O abismo entre mestre e discípulo
Por trás do derramamento de sangue, Shigurui é também uma tragédia sobre a busca por reconhecimento e a corrupção do vínculo entre mestre e discípulo. O passado compartilhado entre Gennosuke e Seigen revela a podridão de um sistema que glorifica a obediência cega e o sofrimento como virtudes. Yamaguchi destrincha a doutrina dos samurais com o olhar de um cirurgião — expondo camadas de inveja, desejo e humilhação que sustentam a estrutura de poder do dojo. A história é uma desconstrução das lendas heroicas de espadachins, substituindo a glória por miséria, e a sabedoria por loucura. Assim como em Lobo Solitário, Vagabond e Blade: A Lâmina do Imortal, há uma profunda reflexão sobre o preço da maestria e o que resta da humanidade quando tudo se resume à espada.
Um marco do mangá adulto
Com sua estética impactante e seu conteúdo adulto, Shigurui: Frenesi da Morte é um marco incontestável do mangá seinen. Sua adaptação em anime, produzida pelo estúdio Madhouse em 2007, preserva a mesma atmosfera opressiva e perturbadora, ainda que limitada pela censura televisiva. A indicação ao Prêmio Tezuka em 2011 apenas confirma o status de culto da obra, que desafia o leitor a atravessar um campo de batalha onde não há heróis, apenas sobreviventes marcados pela dor. A edição brasileira da Pipoca & Nanquim valoriza a arte e o peso histórico da obra, oferecendo uma experiência editorial à altura de sua complexidade narrativa.

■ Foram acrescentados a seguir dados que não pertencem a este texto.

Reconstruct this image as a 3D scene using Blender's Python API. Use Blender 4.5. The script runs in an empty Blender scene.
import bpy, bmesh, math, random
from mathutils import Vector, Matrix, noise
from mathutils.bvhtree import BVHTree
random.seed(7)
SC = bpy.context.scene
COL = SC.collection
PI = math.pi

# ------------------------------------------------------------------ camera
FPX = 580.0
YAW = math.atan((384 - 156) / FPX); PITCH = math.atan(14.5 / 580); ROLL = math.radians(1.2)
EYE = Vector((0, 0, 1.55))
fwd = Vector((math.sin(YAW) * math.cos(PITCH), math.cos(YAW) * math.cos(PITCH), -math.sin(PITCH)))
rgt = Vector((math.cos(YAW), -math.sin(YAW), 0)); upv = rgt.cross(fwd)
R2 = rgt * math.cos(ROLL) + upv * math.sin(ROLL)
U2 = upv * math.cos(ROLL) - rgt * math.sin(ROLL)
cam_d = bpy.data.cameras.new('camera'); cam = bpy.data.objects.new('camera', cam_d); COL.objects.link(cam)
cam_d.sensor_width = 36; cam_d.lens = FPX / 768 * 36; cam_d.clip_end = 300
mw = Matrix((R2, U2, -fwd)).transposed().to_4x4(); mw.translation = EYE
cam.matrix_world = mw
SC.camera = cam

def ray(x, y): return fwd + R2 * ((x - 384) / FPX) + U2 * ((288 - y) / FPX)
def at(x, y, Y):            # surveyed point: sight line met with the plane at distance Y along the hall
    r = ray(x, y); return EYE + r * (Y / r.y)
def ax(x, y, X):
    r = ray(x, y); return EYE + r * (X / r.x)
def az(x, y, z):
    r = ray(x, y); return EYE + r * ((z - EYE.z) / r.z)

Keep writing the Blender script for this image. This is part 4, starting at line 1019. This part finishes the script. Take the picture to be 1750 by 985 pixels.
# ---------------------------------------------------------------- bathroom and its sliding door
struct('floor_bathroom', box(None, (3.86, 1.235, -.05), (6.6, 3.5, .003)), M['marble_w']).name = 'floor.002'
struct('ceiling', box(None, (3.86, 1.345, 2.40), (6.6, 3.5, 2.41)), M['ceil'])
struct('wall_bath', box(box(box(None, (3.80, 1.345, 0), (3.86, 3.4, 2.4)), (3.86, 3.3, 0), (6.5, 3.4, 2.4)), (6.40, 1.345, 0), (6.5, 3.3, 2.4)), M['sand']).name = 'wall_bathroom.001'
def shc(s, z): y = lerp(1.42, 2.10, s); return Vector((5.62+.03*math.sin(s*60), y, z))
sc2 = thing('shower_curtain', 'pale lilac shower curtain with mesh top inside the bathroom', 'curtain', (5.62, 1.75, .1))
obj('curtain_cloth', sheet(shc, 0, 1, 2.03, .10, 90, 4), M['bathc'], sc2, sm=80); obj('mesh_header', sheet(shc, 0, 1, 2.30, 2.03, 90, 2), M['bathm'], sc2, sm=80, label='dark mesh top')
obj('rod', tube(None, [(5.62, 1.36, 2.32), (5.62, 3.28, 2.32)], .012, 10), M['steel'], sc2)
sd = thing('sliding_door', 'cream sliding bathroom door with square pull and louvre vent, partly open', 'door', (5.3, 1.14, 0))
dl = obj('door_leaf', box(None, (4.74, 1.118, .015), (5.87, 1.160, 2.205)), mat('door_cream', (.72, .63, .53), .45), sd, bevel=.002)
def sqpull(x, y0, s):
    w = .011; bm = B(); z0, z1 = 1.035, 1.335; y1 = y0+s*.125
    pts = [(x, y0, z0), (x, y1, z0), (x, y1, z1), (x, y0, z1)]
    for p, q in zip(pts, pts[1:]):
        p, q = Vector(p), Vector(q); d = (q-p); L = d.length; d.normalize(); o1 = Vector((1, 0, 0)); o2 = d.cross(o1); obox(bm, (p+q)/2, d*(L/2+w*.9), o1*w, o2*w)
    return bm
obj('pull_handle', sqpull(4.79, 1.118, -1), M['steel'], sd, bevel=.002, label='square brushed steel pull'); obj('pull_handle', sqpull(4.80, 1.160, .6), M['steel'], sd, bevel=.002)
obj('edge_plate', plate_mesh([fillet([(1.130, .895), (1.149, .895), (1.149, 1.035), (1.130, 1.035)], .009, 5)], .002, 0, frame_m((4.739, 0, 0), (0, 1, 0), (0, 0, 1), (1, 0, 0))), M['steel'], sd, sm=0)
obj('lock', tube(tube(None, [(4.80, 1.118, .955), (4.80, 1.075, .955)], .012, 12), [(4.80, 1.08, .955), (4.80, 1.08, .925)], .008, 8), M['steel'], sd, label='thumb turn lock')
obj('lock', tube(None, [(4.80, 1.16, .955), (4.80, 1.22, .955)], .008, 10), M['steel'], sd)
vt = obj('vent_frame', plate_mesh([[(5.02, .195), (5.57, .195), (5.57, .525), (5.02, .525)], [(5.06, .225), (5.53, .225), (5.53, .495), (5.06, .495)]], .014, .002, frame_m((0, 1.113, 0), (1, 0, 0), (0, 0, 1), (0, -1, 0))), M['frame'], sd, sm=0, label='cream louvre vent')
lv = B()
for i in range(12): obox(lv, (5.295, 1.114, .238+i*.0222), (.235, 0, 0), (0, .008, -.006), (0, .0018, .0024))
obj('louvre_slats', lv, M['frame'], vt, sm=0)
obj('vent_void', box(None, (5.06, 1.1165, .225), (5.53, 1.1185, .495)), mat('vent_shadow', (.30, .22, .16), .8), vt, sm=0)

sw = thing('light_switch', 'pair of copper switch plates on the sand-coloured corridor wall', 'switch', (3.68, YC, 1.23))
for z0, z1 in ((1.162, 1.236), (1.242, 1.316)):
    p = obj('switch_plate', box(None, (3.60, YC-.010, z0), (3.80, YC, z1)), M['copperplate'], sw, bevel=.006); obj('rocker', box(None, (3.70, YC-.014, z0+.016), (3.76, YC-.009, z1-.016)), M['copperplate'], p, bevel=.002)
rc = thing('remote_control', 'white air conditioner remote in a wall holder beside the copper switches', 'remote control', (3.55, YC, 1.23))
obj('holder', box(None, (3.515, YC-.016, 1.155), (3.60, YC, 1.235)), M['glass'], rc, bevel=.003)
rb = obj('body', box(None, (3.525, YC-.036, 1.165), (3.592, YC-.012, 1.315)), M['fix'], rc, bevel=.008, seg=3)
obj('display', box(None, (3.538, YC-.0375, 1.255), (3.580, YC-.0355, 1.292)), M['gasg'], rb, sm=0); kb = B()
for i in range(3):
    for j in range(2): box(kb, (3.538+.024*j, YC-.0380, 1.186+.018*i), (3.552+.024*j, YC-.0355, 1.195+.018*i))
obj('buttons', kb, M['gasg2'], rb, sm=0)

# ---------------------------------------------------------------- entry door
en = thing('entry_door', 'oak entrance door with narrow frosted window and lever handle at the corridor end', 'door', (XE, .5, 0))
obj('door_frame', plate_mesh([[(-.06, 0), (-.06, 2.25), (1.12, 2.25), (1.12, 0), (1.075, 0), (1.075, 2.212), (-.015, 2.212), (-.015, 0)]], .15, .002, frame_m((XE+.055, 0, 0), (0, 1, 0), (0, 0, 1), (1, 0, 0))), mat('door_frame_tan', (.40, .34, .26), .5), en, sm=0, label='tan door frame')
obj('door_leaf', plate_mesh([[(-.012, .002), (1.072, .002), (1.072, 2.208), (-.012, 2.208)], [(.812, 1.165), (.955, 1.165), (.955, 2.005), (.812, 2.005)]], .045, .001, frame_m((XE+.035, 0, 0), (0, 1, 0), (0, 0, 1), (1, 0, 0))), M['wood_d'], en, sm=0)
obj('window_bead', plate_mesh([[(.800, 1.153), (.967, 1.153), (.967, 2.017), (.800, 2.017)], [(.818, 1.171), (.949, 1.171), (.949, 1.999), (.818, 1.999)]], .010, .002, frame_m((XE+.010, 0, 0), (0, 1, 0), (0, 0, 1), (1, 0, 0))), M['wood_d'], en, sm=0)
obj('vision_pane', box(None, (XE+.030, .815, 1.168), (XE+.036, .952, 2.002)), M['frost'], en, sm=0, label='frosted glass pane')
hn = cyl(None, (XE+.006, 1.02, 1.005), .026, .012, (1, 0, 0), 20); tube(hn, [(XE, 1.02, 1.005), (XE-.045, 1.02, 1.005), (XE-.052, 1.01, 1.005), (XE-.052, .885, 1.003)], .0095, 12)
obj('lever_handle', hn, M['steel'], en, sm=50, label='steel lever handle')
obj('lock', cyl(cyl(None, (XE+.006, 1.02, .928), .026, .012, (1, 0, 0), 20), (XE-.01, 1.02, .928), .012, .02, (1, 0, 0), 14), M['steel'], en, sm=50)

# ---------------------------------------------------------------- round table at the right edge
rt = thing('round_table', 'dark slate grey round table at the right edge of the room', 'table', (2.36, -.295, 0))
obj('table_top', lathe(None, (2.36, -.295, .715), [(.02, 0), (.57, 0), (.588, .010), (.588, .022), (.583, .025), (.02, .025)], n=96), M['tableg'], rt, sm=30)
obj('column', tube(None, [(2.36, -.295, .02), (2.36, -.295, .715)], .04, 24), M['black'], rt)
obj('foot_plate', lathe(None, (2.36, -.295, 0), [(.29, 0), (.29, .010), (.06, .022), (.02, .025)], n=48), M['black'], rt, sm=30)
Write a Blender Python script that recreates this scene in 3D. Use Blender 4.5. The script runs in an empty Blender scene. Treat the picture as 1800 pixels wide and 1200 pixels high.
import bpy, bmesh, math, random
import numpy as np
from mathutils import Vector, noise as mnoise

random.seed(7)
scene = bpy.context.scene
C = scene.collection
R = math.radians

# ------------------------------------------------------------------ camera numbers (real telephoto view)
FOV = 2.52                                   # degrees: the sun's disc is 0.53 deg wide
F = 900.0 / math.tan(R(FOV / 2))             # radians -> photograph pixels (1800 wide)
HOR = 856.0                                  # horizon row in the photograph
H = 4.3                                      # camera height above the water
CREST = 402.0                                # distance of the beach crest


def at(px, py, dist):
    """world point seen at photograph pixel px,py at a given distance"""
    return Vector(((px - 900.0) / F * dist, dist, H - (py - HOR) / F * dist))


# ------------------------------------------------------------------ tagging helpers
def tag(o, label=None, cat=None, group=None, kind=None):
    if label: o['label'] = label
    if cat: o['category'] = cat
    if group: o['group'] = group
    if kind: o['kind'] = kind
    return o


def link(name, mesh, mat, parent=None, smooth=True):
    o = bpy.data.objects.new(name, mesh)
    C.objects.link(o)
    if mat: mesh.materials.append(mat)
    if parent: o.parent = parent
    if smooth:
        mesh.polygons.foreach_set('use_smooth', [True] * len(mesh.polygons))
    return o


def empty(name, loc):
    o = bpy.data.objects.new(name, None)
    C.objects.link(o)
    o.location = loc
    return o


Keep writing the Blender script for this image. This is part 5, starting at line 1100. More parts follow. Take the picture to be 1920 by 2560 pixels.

Um golpe preciso na alma do leitor
Shigurui: Frenesi da Morte Vol. 1 não é um mangá para todos, e é justamente isso que o torna tão fascinante. Sua brutalidade, longe de ser uma barreira, é o portal para um estudo meticuloso sobre a natureza da violência e o significado da honra. É uma leitura que exige estômago, mas recompensa com profundidade — uma obra que não se consome, mas se enfrenta. Para os leitores de Lobo Solitário, Vagabond e Blade: A Lâmina do Imortal, é um convite a explorar o extremo da arte narrativa japonesa, onde o sangue é tinta e a espada é caneta.